Aim
Determine how many lines contain the string "scene" and reply with that number alone.

## START Given information

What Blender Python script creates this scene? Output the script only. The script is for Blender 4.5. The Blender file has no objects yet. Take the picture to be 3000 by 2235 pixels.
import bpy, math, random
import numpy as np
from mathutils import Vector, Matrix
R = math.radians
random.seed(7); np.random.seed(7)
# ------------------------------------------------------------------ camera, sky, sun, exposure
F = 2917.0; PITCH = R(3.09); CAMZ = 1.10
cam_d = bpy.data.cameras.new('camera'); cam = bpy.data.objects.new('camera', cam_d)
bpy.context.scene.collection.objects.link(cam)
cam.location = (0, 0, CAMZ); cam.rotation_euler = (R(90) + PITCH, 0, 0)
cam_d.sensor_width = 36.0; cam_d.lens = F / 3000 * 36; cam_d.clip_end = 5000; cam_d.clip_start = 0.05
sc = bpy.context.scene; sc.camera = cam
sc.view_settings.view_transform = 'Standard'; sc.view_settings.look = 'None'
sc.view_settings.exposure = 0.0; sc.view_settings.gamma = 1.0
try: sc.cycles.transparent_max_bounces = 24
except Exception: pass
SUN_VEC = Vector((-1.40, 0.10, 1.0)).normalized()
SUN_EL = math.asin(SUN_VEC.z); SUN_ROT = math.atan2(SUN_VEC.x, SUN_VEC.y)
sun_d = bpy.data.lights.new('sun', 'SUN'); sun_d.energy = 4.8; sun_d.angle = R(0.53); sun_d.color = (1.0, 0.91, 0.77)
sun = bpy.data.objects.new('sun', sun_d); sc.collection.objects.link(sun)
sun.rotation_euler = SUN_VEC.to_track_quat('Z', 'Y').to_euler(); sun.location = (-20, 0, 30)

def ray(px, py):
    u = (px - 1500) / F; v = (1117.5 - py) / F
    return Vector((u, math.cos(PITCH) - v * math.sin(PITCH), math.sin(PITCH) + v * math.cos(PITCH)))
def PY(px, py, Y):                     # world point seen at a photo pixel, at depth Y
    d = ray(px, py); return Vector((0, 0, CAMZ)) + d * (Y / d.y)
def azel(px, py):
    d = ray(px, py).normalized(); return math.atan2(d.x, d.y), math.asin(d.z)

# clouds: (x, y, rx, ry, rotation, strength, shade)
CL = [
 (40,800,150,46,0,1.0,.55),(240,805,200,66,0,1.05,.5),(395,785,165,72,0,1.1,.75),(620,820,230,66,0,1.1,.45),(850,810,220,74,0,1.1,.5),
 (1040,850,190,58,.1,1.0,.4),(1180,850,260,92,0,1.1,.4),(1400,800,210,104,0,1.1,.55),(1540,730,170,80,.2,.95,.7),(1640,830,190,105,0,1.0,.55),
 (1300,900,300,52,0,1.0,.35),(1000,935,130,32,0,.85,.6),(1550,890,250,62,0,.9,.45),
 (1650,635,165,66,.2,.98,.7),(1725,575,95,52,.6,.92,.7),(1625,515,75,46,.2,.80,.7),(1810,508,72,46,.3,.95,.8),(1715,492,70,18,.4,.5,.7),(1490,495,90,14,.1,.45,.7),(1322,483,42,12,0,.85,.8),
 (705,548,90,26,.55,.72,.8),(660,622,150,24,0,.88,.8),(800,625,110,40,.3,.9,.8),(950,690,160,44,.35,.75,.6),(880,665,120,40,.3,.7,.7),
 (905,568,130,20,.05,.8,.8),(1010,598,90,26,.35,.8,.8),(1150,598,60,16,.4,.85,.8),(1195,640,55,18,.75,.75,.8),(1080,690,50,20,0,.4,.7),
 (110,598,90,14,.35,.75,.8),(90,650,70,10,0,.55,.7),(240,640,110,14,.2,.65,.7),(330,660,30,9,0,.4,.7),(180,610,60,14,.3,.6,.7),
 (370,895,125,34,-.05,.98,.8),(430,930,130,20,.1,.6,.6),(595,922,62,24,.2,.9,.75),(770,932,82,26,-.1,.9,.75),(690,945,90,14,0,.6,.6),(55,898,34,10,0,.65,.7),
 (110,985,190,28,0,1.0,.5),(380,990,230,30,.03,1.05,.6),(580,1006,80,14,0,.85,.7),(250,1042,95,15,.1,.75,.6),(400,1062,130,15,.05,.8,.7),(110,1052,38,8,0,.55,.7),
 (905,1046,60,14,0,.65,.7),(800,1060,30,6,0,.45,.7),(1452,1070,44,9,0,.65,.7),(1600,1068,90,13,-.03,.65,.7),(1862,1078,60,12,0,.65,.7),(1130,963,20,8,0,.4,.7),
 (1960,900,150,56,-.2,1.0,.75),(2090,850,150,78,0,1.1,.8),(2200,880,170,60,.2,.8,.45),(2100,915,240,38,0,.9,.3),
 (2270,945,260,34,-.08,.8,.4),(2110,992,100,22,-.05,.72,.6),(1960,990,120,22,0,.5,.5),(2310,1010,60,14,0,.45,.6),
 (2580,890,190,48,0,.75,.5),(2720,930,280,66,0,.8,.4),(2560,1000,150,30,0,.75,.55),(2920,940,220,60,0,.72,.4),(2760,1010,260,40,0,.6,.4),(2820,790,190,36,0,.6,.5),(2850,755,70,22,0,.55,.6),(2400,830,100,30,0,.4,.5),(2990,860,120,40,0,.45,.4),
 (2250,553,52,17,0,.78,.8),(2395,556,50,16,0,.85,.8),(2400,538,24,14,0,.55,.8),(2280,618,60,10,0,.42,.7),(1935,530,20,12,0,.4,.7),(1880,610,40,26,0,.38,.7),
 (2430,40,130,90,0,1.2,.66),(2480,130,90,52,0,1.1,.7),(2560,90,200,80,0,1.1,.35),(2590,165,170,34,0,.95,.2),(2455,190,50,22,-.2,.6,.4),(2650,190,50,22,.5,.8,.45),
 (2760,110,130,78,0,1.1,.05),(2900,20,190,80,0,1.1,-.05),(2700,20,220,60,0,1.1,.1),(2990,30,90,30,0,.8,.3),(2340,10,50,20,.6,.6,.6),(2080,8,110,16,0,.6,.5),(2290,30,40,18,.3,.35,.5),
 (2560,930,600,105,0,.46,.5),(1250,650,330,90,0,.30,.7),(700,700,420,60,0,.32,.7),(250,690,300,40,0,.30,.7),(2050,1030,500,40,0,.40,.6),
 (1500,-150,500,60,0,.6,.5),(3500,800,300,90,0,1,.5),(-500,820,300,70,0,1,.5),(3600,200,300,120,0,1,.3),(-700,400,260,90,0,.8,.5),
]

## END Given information

Task solution
3